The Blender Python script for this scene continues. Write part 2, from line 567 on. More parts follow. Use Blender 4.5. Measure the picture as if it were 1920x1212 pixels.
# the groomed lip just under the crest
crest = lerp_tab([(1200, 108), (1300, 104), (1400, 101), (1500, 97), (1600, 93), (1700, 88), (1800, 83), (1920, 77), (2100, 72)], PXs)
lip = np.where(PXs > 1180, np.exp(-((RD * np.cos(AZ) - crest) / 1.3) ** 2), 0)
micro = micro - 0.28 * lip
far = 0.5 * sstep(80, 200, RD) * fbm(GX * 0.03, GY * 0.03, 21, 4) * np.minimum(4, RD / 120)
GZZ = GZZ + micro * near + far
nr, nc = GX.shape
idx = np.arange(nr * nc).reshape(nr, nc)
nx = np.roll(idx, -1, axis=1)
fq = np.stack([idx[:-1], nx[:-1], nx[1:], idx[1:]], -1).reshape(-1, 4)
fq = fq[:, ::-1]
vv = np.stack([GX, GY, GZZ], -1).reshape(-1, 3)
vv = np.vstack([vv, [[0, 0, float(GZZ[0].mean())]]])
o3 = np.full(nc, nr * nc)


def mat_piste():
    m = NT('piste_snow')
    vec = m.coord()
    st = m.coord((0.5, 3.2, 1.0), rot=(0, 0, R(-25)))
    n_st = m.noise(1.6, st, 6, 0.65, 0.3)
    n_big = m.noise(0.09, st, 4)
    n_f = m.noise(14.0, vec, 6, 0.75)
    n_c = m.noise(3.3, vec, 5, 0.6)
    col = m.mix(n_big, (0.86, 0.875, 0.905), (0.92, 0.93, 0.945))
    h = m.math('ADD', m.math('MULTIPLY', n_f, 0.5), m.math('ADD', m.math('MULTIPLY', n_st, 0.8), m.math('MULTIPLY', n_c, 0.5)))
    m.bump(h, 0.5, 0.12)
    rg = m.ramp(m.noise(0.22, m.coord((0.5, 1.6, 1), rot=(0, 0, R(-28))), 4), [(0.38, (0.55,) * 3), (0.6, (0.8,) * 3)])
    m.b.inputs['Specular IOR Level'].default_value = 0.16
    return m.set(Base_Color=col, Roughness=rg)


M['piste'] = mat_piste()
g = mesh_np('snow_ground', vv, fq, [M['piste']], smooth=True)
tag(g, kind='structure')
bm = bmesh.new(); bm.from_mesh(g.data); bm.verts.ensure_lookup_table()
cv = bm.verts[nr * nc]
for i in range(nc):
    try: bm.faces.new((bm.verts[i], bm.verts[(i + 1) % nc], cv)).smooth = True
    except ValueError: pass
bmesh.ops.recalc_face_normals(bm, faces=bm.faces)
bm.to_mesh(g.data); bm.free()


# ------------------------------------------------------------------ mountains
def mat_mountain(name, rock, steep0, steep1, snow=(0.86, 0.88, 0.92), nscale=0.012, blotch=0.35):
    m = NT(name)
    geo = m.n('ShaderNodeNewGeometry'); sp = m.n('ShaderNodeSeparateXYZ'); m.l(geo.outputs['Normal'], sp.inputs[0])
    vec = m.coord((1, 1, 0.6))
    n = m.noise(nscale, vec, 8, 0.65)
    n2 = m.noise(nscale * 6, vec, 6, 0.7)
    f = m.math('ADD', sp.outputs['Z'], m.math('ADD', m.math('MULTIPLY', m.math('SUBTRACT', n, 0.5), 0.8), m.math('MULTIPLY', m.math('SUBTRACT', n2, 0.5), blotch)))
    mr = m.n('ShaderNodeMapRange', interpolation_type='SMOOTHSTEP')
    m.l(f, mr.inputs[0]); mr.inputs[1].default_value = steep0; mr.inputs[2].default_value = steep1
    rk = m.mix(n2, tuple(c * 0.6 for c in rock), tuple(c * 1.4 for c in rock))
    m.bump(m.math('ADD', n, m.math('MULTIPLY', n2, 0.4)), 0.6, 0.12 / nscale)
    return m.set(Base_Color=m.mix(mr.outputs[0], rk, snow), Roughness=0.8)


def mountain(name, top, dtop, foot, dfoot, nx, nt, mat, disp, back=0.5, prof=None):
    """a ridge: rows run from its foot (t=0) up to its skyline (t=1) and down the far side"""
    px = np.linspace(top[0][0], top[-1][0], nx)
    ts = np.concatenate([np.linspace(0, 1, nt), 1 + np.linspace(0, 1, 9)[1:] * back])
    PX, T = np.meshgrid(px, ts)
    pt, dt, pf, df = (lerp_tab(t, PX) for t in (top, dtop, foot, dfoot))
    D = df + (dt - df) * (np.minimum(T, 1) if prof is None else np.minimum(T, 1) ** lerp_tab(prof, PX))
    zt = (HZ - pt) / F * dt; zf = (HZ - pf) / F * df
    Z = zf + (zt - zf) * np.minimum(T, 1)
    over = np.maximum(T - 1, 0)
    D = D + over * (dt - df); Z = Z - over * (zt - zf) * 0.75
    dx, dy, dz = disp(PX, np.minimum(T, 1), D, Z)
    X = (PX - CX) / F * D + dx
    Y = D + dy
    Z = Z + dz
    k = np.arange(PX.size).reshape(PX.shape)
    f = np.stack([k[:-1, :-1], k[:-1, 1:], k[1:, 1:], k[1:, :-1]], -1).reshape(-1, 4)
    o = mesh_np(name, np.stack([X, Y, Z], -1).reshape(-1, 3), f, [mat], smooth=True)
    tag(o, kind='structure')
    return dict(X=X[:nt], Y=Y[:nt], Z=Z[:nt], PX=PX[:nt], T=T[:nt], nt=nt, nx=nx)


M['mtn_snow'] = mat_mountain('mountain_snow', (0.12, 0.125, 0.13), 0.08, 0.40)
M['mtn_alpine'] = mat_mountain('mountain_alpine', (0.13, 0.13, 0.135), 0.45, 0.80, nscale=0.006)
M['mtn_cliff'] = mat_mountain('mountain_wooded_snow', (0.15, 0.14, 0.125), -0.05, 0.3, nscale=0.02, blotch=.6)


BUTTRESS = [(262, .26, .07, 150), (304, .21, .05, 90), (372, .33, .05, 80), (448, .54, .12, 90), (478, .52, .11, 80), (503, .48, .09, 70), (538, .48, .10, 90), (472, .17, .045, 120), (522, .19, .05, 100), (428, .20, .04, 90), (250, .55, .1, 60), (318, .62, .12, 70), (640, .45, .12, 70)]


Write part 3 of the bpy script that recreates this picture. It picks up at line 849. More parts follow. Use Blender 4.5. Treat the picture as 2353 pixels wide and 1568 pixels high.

══════════════════════════════

Repeat every line of the material exactly as given.

SOLUTION FOR THIS PROBLEM:
The Blender Python script for this scene continues. Write part 2, from line 567 on. More parts follow. Use Blender 4.5. Measure the picture as if it were 1920x1212 pixels.
# the groomed lip just under the crest
crest = lerp_tab([(1200, 108), (1300, 104), (1400, 101), (1500, 97), (1600, 93), (1700, 88), (1800, 83), (1920, 77), (2100, 72)], PXs)
lip = np.where(PXs > 1180, np.exp(-((RD * np.cos(AZ) - crest) / 1.3) ** 2), 0)
micro = micro - 0.28 * lip
far = 0.5 * sstep(80, 200, RD) * fbm(GX * 0.03, GY * 0.03, 21, 4) * np.minimum(4, RD / 120)
GZZ = GZZ + micro * near + far
nr, nc = GX.shape
idx = np.arange(nr * nc).reshape(nr, nc)
nx = np.roll(idx, -1, axis=1)
fq = np.stack([idx[:-1], nx[:-1], nx[1:], idx[1:]], -1).reshape(-1, 4)
fq = fq[:, ::-1]
vv = np.stack([GX, GY, GZZ], -1).reshape(-1, 3)
vv = np.vstack([vv, [[0, 0, float(GZZ[0].mean())]]])
o3 = np.full(nc, nr * nc)


def mat_piste():
    m = NT('piste_snow')
    vec = m.coord()
    st = m.coord((0.5, 3.2, 1.0), rot=(0, 0, R(-25)))
    n_st = m.noise(1.6, st, 6, 0.65, 0.3)
    n_big = m.noise(0.09, st, 4)
    n_f = m.noise(14.0, vec, 6, 0.75)
    n_c = m.noise(3.3, vec, 5, 0.6)
    col = m.mix(n_big, (0.86, 0.875, 0.905), (0.92, 0.93, 0.945))
    h = m.math('ADD', m.math('MULTIPLY', n_f, 0.5), m.math('ADD', m.math('MULTIPLY', n_st, 0.8), m.math('MULTIPLY', n_c, 0.5)))
    m.bump(h, 0.5, 0.12)
    rg = m.ramp(m.noise(0.22, m.coord((0.5, 1.6, 1), rot=(0, 0, R(-28))), 4), [(0.38, (0.55,) * 3), (0.6, (0.8,) * 3)])
    m.b.inputs['Specular IOR Level'].default_value = 0.16
    return m.set(Base_Color=col, Roughness=rg)


M['piste'] = mat_piste()
g = mesh_np('snow_ground', vv, fq, [M['piste']], smooth=True)
tag(g, kind='structure')
bm = bmesh.new(); bm.from_mesh(g.data); bm.verts.ensure_lookup_table()
cv = bm.verts[nr * nc]
for i in range(nc):
    try: bm.faces.new((bm.verts[i], bm.verts[(i + 1) % nc], cv)).smooth = True
    except ValueError: pass
bmesh.ops.recalc_face_normals(bm, faces=bm.faces)
bm.to_mesh(g.data); bm.free()


# ------------------------------------------------------------------ mountains
def mat_mountain(name, rock, steep0, steep1, snow=(0.86, 0.88, 0.92), nscale=0.012, blotch=0.35):
    m = NT(name)
    geo = m.n('ShaderNodeNewGeometry'); sp = m.n('ShaderNodeSeparateXYZ'); m.l(geo.outputs['Normal'], sp.inputs[0])
    vec = m.coord((1, 1, 0.6))
    n = m.noise(nscale, vec, 8, 0.65)
    n2 = m.noise(nscale * 6, vec, 6, 0.7)
    f = m.math('ADD', sp.outputs['Z'], m.math('ADD', m.math('MULTIPLY', m.math('SUBTRACT', n, 0.5), 0.8), m.math('MULTIPLY', m.math('SUBTRACT', n2, 0.5), blotch)))
    mr = m.n('ShaderNodeMapRange', interpolation_type='SMOOTHSTEP')
    m.l(f, mr.inputs[0]); mr.inputs[1].default_value = steep0; mr.inputs[2].default_value = steep1
    rk = m.mix(n2, tuple(c * 0.6 for c in rock), tuple(c * 1.4 for c in rock))
    m.bump(m.math('ADD', n, m.math('MULTIPLY', n2, 0.4)), 0.6, 0.12 / nscale)
    return m.set(Base_Color=m.mix(mr.outputs[0], rk, snow), Roughness=0.8)


def mountain(name, top, dtop, foot, dfoot, nx, nt, mat, disp, back=0.5, prof=None):
    """a ridge: rows run from its foot (t=0) up to its skyline (t=1) and down the far side"""
    px = np.linspace(top[0][0], top[-1][0], nx)
    ts = np.concatenate([np.linspace(0, 1, nt), 1 + np.linspace(0, 1, 9)[1:] * back])
    PX, T = np.meshgrid(px, ts)
    pt, dt, pf, df = (lerp_tab(t, PX) for t in (top, dtop, foot, dfoot))
    D = df + (dt - df) * (np.minimum(T, 1) if prof is None else np.minimum(T, 1) ** lerp_tab(prof, PX))
    zt = (HZ - pt) / F * dt; zf = (HZ - pf) / F * df
    Z = zf + (zt - zf) * np.minimum(T, 1)
    over = np.maximum(T - 1, 0)
    D = D + over * (dt - df); Z = Z - over * (zt - zf) * 0.75
    dx, dy, dz = disp(PX, np.minimum(T, 1), D, Z)
    X = (PX - CX) / F * D + dx
    Y = D + dy
    Z = Z + dz
    k = np.arange(PX.size).reshape(PX.shape)
    f = np.stack([k[:-1, :-1], k[:-1, 1:], k[1:, 1:], k[1:, :-1]], -1).reshape(-1, 4)
    o = mesh_np(name, np.stack([X, Y, Z], -1).reshape(-1, 3), f, [mat], smooth=True)
    tag(o, kind='structure')
    return dict(X=X[:nt], Y=Y[:nt], Z=Z[:nt], PX=PX[:nt], T=T[:nt], nt=nt, nx=nx)


M['mtn_snow'] = mat_mountain('mountain_snow', (0.12, 0.125, 0.13), 0.08, 0.40)
M['mtn_alpine'] = mat_mountain('mountain_alpine', (0.13, 0.13, 0.135), 0.45, 0.80, nscale=0.006)
M['mtn_cliff'] = mat_mountain('mountain_wooded_snow', (0.15, 0.14, 0.125), -0.05, 0.3, nscale=0.02, blotch=.6)


BUTTRESS = [(262, .26, .07, 150), (304, .21, .05, 90), (372, .33, .05, 80), (448, .54, .12, 90), (478, .52, .11, 80), (503, .48, .09, 70), (538, .48, .10, 90), (472, .17, .045, 120), (522, .19, .05, 100), (428, .20, .04, 90), (250, .55, .1, 60), (318, .62, .12, 70), (640, .45, .12, 70)]


Write part 3 of the bpy script that recreates this picture. It picks up at line 849. More parts follow. Use Blender 4.5. Treat the picture as 2353 pixels wide and 1568 pixels high.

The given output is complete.